The New Worker
The Weekly paper of the New Communist Party of Britain
Week commencing 23rd January 2015
Fierce fighting continues in eastern Ukraine as anti-fascist partisan forces battle to stave off yet another offensive by the puppet regime in Kiev. Ukrainian artillery is pounding civilian areas in Donetsk and other towns in the two people’s republics of Novorossiya for the past week. But Ukrainian attacks to regain control of Donetsk airport have been rebuffed.
On other parts of the front resistance forces have taken strategic villages near the fascist- held port of Mariupol and in Fascist MP Dmytro Yarosh, the leader of the neo-nazi Right Sector party was wounded in the fighting on the outskirts of the airport on Wednesday. The commander of the Ukrainian Army’s 93rd brigade was taken prisoner, along with some of his men, by Commander Arseny “Motorola” Pavlov, the leader of the Sparta Battalion partisans.
As usual the Kiev regime is blaming the Russians for their setbacks accusing the Kremlin of sending thousands of Russian troops and armour to Donetsk to beef up its defences while accusing “home-grown traitors” and “pro-Russian elements” of being behind a wave a mysterious bombings of fascist and government buildings in Kharkov, Odessa and Mariupol in the large Ukrainian-Russian belt of the south and east of the country..

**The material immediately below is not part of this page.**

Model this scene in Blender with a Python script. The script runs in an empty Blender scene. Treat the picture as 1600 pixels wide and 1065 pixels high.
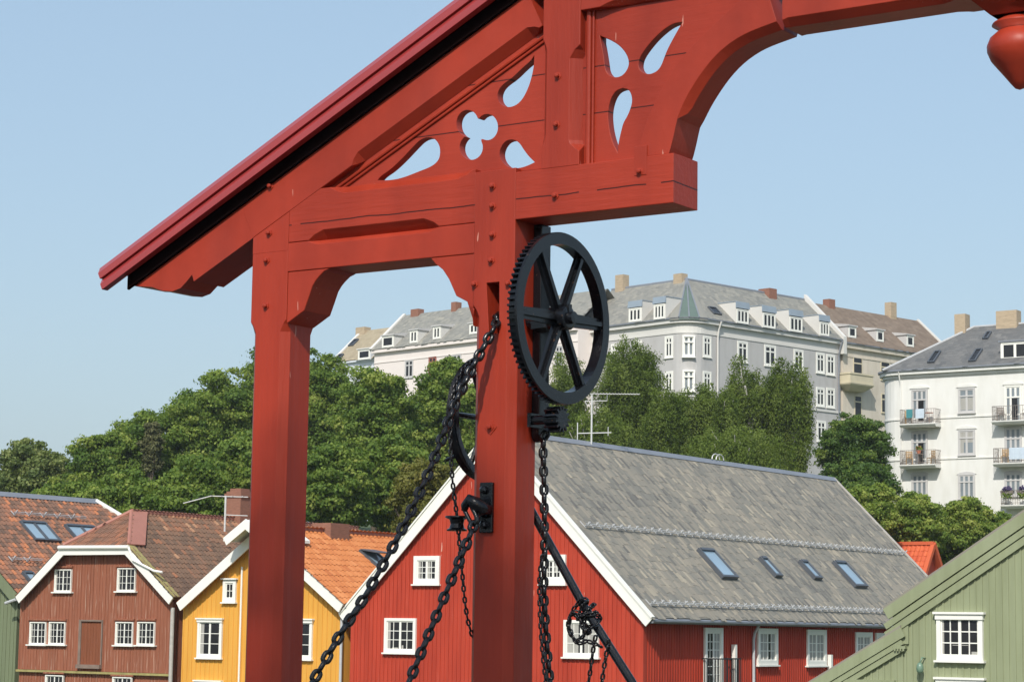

Novorossiyan partisans are now in control of Donetsk airport after days of fierce fighting in the ruins of the terminal on the outskirts of the capital of the Donetsk People’s Republic (DPR). Many of the puppet regime’s crack “cyborg” troops have been killed in the battles around the airport which is now completely in the hands of the partisans.
While Donetsk airport is inoperable and has no strategic value one way or another at the moment it clearly had some symbolic importance for the puppet regime, whose offensive was clearly timed to coincide with the capitalists’ world economic forum that meets every year at Davos in Switzerland.
Puppet Ukrainian president Petro Poroshenko may have hoped that renewed fighting would embarrass the Russian leader and help to bag more financial, military and political support for the Nato-backed regime which is on the brink of financial meltdown. But Putin didn’t turn up and sent his deputy premier instead and the Ukrainian oligarch had to cut short his visit to return to Kiev to deal with the crisis following the failure of yet another “punitive” action against the breakaway republics.
Some anti-fascist commanders would clearly like to move on to the offensive against the Ukrainian army and the fascist militias and believe they are being restrained by the Kremlin which provides most of the arms, energy and food supplies for the breakaway republics.
This may well be the case because the Russians clearly are trying to avoid an all-out war in Ukraine, which could easily escalate into open conflict with Nato that could plunge the whole of Europe into turmoil.
The Kremlin is continuing to work for a compromise that would secure the autonomy of the Novorossiyan republics and those in other parts of Ukraine who also want more self-government within the framework of a neutral and genuinely federal Ukrainian republic. A few days ago the Kiev regime felt confident enough to reject a new Russian peace proposal out of hand. Now the Poroshenko regime is calling for a return to the Kremlin- brokered peace agreement that provided for a cease-fire, the withdrawal of all heavy artillery from the front-lines and the Kiev regime’s recognition of the autonomy of the Novorossiyan republics.
Meanwhile the Kiev junta’s move to crush all the country’s remaining communist movements is continuing unabated. Legal proceedings to ban the “activity” of any “communist” party in the Ukrainian parliament began last month designed to force the Ukrainian communist party out of public life and smash its organisation and that of the Union Borotba (Struggle) movement and any other party deemed to be in anyway Marxist. Borotba has called on all their activists to leave their homes and go underground to avoid arrest. But Borotba says: “The junta is getting more cruel. But it’s not because of strength, but out of weakness. The time of victory is not far”.